[Requirements]: Copy exactly, please, the lines of the data from its start through the line containing "SC.camera = cam_o".

[Recorded information]:
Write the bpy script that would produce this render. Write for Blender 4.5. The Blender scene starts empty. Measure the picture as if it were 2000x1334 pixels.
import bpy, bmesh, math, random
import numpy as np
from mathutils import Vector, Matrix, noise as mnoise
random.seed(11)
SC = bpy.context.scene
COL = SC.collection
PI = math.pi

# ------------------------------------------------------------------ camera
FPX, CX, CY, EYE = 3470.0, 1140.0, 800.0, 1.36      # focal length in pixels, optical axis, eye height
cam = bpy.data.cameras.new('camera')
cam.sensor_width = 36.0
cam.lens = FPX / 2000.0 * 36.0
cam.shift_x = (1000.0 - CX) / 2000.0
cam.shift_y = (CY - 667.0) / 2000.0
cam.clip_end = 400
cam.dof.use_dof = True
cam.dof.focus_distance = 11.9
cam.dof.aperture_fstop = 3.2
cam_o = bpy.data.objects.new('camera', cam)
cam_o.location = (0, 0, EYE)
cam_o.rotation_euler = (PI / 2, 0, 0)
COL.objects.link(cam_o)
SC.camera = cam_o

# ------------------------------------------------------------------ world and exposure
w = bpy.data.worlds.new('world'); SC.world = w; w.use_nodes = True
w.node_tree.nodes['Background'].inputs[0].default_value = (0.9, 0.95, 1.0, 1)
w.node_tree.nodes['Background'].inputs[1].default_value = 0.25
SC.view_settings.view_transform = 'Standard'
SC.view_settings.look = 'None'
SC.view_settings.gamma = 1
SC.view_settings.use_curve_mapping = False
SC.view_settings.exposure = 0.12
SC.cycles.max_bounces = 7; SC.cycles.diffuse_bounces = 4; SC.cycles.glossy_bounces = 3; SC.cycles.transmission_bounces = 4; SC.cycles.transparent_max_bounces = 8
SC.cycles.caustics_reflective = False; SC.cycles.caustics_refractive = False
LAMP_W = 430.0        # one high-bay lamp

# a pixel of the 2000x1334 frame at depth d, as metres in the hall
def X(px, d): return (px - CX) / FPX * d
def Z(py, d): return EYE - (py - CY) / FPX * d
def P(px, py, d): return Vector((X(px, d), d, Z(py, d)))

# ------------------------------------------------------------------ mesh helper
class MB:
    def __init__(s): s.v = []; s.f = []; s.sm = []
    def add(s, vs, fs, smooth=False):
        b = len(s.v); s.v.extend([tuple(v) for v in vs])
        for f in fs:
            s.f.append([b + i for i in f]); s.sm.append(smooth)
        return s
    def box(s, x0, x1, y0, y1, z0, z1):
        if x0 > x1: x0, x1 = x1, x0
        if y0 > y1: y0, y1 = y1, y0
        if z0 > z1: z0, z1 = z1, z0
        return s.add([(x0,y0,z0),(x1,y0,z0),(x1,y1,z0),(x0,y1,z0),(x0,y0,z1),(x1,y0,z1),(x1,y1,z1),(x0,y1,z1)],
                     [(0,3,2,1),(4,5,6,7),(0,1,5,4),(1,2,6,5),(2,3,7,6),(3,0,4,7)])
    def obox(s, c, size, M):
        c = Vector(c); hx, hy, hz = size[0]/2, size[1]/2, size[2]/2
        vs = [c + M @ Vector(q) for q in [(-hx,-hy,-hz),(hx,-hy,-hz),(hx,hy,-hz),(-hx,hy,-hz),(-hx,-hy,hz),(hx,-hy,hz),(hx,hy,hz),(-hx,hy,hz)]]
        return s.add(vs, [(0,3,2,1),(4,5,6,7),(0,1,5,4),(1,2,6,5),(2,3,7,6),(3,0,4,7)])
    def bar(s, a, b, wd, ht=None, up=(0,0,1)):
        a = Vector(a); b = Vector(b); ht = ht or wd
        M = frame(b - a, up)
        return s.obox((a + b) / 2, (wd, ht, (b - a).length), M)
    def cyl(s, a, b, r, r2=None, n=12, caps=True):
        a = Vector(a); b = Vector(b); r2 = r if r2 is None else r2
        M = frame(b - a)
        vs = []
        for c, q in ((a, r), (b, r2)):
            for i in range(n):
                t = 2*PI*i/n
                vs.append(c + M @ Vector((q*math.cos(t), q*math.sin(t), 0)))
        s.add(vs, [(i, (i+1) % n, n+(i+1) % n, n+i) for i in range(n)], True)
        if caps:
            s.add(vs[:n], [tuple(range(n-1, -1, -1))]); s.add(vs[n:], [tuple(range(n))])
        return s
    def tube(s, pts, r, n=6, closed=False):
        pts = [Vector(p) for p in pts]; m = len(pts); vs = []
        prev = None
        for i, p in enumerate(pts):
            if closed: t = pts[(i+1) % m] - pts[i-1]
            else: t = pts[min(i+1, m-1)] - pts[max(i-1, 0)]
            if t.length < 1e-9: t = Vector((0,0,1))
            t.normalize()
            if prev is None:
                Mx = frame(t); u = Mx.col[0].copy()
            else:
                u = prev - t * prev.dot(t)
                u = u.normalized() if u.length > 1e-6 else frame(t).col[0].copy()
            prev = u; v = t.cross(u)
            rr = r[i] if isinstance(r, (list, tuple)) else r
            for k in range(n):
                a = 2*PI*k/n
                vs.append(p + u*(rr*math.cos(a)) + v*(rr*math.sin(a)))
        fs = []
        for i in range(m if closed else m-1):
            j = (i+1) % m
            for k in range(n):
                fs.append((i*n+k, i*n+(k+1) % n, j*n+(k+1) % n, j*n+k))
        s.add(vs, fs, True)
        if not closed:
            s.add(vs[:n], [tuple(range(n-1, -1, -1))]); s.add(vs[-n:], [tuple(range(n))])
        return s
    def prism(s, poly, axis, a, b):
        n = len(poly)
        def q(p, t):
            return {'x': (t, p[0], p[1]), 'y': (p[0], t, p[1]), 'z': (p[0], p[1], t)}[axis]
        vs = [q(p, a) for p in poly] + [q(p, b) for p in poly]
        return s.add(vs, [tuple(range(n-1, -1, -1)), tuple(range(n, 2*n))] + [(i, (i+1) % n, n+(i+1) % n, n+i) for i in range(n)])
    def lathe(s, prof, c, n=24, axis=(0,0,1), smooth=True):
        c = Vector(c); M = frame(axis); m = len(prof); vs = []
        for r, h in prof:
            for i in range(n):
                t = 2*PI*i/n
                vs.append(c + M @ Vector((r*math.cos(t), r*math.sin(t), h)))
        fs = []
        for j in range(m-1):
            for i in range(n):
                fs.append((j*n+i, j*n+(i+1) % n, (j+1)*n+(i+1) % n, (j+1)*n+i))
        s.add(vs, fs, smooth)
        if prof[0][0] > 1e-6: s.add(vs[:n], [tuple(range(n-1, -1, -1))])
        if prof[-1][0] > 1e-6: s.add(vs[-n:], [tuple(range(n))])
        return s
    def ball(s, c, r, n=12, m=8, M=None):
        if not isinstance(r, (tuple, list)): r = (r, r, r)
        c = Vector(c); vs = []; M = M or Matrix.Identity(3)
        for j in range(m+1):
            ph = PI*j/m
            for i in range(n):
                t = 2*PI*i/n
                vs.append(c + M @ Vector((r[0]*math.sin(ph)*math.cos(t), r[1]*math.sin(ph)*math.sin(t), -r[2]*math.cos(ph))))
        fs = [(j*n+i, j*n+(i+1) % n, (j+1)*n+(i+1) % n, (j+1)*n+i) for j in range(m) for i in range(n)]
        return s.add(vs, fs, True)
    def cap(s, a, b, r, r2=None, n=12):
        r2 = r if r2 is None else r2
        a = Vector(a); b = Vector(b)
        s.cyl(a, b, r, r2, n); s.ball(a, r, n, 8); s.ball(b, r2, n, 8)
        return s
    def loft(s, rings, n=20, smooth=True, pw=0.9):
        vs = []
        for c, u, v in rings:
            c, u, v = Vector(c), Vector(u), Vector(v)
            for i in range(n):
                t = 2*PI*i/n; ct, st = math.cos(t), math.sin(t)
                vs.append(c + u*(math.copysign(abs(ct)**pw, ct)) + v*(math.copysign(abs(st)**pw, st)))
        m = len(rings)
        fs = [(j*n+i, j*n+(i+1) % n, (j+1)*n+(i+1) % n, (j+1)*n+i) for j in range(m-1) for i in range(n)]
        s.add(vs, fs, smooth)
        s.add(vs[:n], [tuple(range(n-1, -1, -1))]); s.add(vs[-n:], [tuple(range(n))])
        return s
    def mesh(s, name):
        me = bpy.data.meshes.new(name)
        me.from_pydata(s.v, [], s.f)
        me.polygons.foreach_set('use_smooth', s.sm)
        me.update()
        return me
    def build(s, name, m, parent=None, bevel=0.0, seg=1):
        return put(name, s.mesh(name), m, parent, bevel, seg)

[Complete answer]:
Write the bpy script that would produce this render. Write for Blender 4.5. The Blender scene starts empty. Measure the picture as if it were 2000x1334 pixels.
import bpy, bmesh, math, random
import numpy as np
from mathutils import Vector, Matrix, noise as mnoise
random.seed(11)
SC = bpy.context.scene
COL = SC.collection
PI = math.pi

# ------------------------------------------------------------------ camera
FPX, CX, CY, EYE = 3470.0, 1140.0, 800.0, 1.36      # focal length in pixels, optical axis, eye height
cam = bpy.data.cameras.new('camera')
cam.sensor_width = 36.0
cam.lens = FPX / 2000.0 * 36.0
cam.shift_x = (1000.0 - CX) / 2000.0
cam.shift_y = (CY - 667.0) / 2000.0
cam.clip_end = 400
cam.dof.use_dof = True
cam.dof.focus_distance = 11.9
cam.dof.aperture_fstop = 3.2
cam_o = bpy.data.objects.new('camera', cam)
cam_o.location = (0, 0, EYE)
cam_o.rotation_euler = (PI / 2, 0, 0)
COL.objects.link(cam_o)
SC.camera = cam_o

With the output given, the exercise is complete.